Desde siempre la competitividad ha sido vista como el principal motor del desarrollo y de la superación. Desde que Darwin expuso su teoría de la selección natural, o teoría de la presión selectiva, que explica que solo los más fuertes sobreviven y se adaptan a los cambios que acaecen en su medio, asociamos el triunfo con ser el más apto y el mejor competidor. La explicación es que dado que los recursos son siempre escasos, quien mejor los explote es quien sobrevivirá, a costa del que no sea capaz de aprovechar esos recursos escasos, que desaparecerá.
No seré yo el que contradiga a Charles Darwin, pero no olvidemos que también es cierto que en la Naturaleza gobierna el principio de la conservación de la energía, es decir, que no se puede gastar más energía de la que se puede conseguir, y competir gasta mucha energía. Por eso, muchas especies en realidad huyen de la competencia, por ejemplo emigrando a lugares donde ésta es menor o cambiando sus ritmos de vida.
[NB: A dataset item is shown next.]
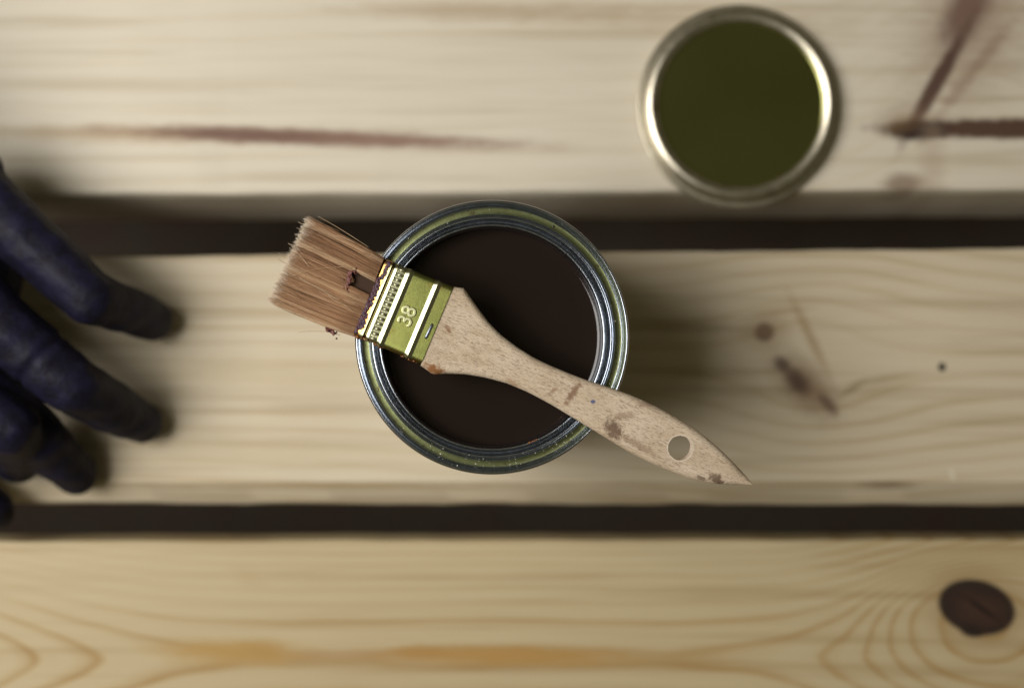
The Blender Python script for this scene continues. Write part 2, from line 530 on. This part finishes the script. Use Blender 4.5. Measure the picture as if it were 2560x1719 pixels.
link('panel', lathe('panel', smooth_profile(q([(43.25, 6.65), (42.6, 6.45), (30, 6.5), (15, 6.5), (0.0, 6.5)]), 4), 160), M_LID, lid)

# ------------------------------------------------------------------ the brush
AX = Vector((0.922, -0.387, 0)).normalized()      # towards the handle tip
AY = Vector((0.387, 0.922, 0)).normalized()       # across, up the table
ZB = ZT + 0.0064                                  # centre line of the brush
FC = P(1008.9, 778.1, ZT + 0.0122)
FC.z = 0
brush = empty('paint_brush', (FC.x, FC.y, ZT))
tag(brush, 'flat wooden-handled paint brush with metal ferrule lying across the open tin', 'brush')
SC = (CAMZ - ZT - 0.0115)                         # depth of the brush top


def loc2(u, v, z):
    """brush frame in mm -> metres relative to the brush empty; z in mm above the tin's rim"""
    p = AX * (u / 1000.0) + AY * (v / 1000.0)
    return Vector((p.x, p.y, z / 1000.0))


def px2uv(px, py, depth=SC):
    p = Vector(((px - 1280.0) / FPX * depth, (859.5 - py) / FPX * depth, 0)) - FC
    return p.dot(AX) * 1000, p.dot(AY) * 1000


def rrect(hw, hh, r, k=6, flat=5):
    """closed rounded-rectangle section (across, up) in mm, counter-clockwise"""
    pts = []
    for cx, cy, a0 in ((hw - r, hh - r, 0), (-hw + r, hh - r, 90), (-hw + r, -hh + r, 180), (hw - r, -hh + r, 270)):
        for i in range(k + 1):
            a = math.radians(a0 + 90 * i / k)
            pts.append((cx + r * math.cos(a), cy + r * math.sin(a)))
        if a0 in (0, 180):
            sgn = -1 if a0 == 0 else 1
            for i in range(1, flat + 1):
                pts.append((-sgn * (hw - r) * (1 - 2 * i / (flat + 1)), cy + r * (1 if a0 == 0 else -1)))
    return pts


def loft(name, sections, cap=True):
    n = len(sections[0])
    vs = [p for s in sections for p in s]
    fs = []
    for i in range(len(sections) - 1):
        for k in range(n):
            k2 = (k + 1) % n
            fs.append((i * n + k, i * n + k2, (i + 1) * n + k2, (i + 1) * n + k))
    if cap:
        fs.append(tuple(range(n))); fs.append(tuple(range((len(sections) - 1) * n, len(sections) * n)))
    me = mesh(name, vs, fs)
    bm = bmesh.new(); bm.from_mesh(me)
    bmesh.ops.recalc_face_normals(bm, faces=bm.faces)
    bm.to_mesh(me); bm.free()
    return me


ZC = 6.4          # mm: ferrule centre above the rim


def bead(u, c, w, h):
    d = abs(u - c) / (w / 2)
    return h * (1 - d * d) if d < 1 else 0.0


def fold(u, c, w, h):
    # pressed ridge with two nearly flat flanks and a small round crest
    d = abs(u - c) / (w / 2)
    return h * (1 - (math.sqrt(d * d + 0.02) - 0.141) / 0.869) if d < 1 else 0.0


def fer_off(u):
    o = fold(u, -3.95, 3.3, 0.56) + fold(u, 9.25, 3.3, 0.56)
    if u < -12.3: o += 0.50 * (u + 15.9) / 3.6
    elif u < -11.0: o -= 0.45 * math.sin(math.pi * (u + 12.3) / 1.3) ** 0.5
    elif u < -9.7: o += 0.40 * (u + 11.0) / 1.3
    elif u < -9.5: o += 0.40 * (-9.5 - u) / 0.2
    elif u < -6.0: o -= 0.25
    return o


def fer_half(u):
    f = (u + 16) / 32.0
    return 18.15 + 0.35 * f, 5.6 + 0.25 * f


secs = []
for u in np.arange(-15.9, 15.95, 0.15):
    hw, hh = fer_half(u); o = fer_off(u)
    secs.append([loc2(u, v, ZC + z) for v, z in rrect(hw + o * 0.6, hh + o, 2.6, 6, 15)])
t = NT('gold_lacquered_ferrule')
v = t.obj()
uu = t.vmath('DOT_PRODUCT', v, tuple(AX)); vv = t.vmath('DOT_PRODUCT', v, tuple(AY))
n1 = t.noise(v, 230, 4, 0.6); n2 = t.noise(v, 1700, 3, 0.6); n3 = t.noise(v, 60, 2, 0.5)
col = t.mix(t.mrange(n3, 0.35, 0.65), (0.32, 0.335, 0.100), (0.26, 0.285, 0.085))
# varnish film creeping from the bristle end, along the lower side and beside the first bead
w1 = t.math('ADD', t.math('MULTIPLY', uu, 1000.0), t.math('MULTIPLY', n1, 5.0))
f1 = t.mrange(w1, -9.9, -11.2)
col = t.mix(t.math('MULTIPLY', f1, 0.75), col, (0.62, 0.33, 0.12))
w2 = t.math('ADD', t.math('MULTIPLY', vv, 1000.0), t.math('MULTIPLY', n1, 4.0))
f2 = t.mrange(w2, -14.2, -16.2)
col = t.mix(t.math('MULTIPLY', f2, 0.55), col, (0.40, 0.20, 0.06))
f3 = t.math('MULTIPLY', t.mrange(n1, 0.55, 0.68), t.mrange(t.math('ABSOLUTE', t.math('SUBTRACT', t.math('MULTIPLY', uu, 1000.0), -1.5)), 1.6, 0.2))
col = t.mix(t.math('MULTIPLY', f3, 0.7), col, (0.34, 0.17, 0.04))
f4 = t.math('MULTIPLY', t.mrange(n1, 0.50, 0.64), t.mrange(vv, 0.012, 0.0165))
col = t.mix(t.math('MULTIPLY', f4, 0.6), col, (0.36, 0.20, 0.05))
um = t.math('MULTIPLY', uu, 1000.0)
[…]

O mejor aun, se especializan para colaborar con quien se ha especializado en aquello a lo que han renunciado, sin buscar competir con él. Un ejemplo es el pez payaso que se ha hecho inmune a los tentáculos de la anémona y vive entre ellos a cambio de defender a la anémona de otros depredadores.
Pues en la empresa pasa exactamente lo mismo. Puede haber relaciones competitivas o colaborativas. A veces no es fácil distinguir una de otra, aunque hay una clave muy clara: en las relaciones colaborativas se comparte información. Si en tu trabajo te encuentras con alguien que te esconde información, debes saber que está compitiendo contigo.
Hay veces que competir es inevitable, incluso con otras personas de tu propia empresa o de tu propio grupo de trabajo. Tú puedes ir con la mejor de las intenciones a colaborar con cualquiera pero si percibes que esa otra persona no está por la labor sino que te oculta información o se compara continuamente contigo, no hay más remedio que pasar a la competición pura y dura y sálvese quien pueda. También puede haber escenarios donde no es ético colaborar con otro si se trata de perjudicar a un tercero con ello. Pero en general, estoy convencido de que se llega mucho más lejos colaborando con los demás que tratando de eliminarlos de tu camino.
Porque definitivamente, colaborar en la empresa es más eficiente que competir. La base de una buena colaboración es compartir un objetivo común y conocido por todos. Así, se podrán definir acciones conjuntas que ahorren los costes y los tiempos extras derivados de desconfiar de lo que hace el otro o de pensar en cómo actuará para adaptar mis actuaciones a las suyas. Además, la calidad final del trabajo mejorará porque cada uno se centrará en hacer aquello en lo que es bueno, sin desperdiciar tiempo en cosas para las que se está menos preparado. Aparte de que un clima laboral de colaboración es mucho más sano y menos estresante que un clima basado en la competitividad, donde cualquiera puede ser sustituido por otro si no da el máximo de resultados posibles.
Pero colaborar no siempre es fácil, porque requiere de una capacidad de liderazgo que comprometa a los demás con un objetivo común, de una cierta creatividad para descubrir oportunidades útiles para todos y sobre todo, de mucha autoconfianza, que te permita estar seguro de que tus aportaciones son tan valiosas que otra persona las necesitará para cumplir su propio objetivo y que a cambio, él te aportará algo a ti.
Sin embargo, a pesar de las ventajas de la colaboración, muchas empresas se empeñan en incentivar una cultura de la competitividad, ya sea por motivos culturales o por estrechez de miras de sus dirigentes. Hoy en día la tecnología ha puesto sobre la mesa el concepto de “redes”, enseñando lo ventajoso que puede ser establecer una estrategia de colaboración empresarial, tanto internamente como con otros agentes del mercado. Luego cada vez más, el éxito radicará en la colaboración, no en la competición.